Pada sekitar tahun 3000 SM, bangsa Mesir Kuno menemukan papirus, yang terbuat dari batang tanaman papirus yang dipotong, direndam, dan ditekan untuk membentuk lembaran. Papirus ini menjadi material tulis pertama yang serupa dengan kertas dan digunakan untuk dokumen administratif, keagamaan, dan sastra. Proses pembuatannya sederhana namun efektif, menjadikan papirus salah satu bahan tulis yang paling dominan di dunia kuno selama berabad-abad. Namun, papirus memiliki kekurangan, yaitu tidak sekuat beberapa material lainnya, dan papirus mudah rapuh seiring waktu.

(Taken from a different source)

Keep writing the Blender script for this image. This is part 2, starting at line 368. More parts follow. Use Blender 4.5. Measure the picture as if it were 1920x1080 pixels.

Selain papirus, dunia kuno juga mengenal perkamen yang berasal dari kulit binatang seperti domba, sapi, atau kambing. Diolah dengan cara merendam kulit dalam air kapur dan membersihkannya dari bulu, perkamen menawarkan keunggulan karena tahan lama dan dapat ditulis di kedua sisinya. Ini menjadi pilihan utama di Yunani, Romawi, dan Eropa Abad Pertengahan, terutama untuk manuskrip penting, dokumen hukum, dan buku keagamaan. Bahan ini, meskipun lebih kuat, juga lebih mahal dan tidak sepraktis papirus.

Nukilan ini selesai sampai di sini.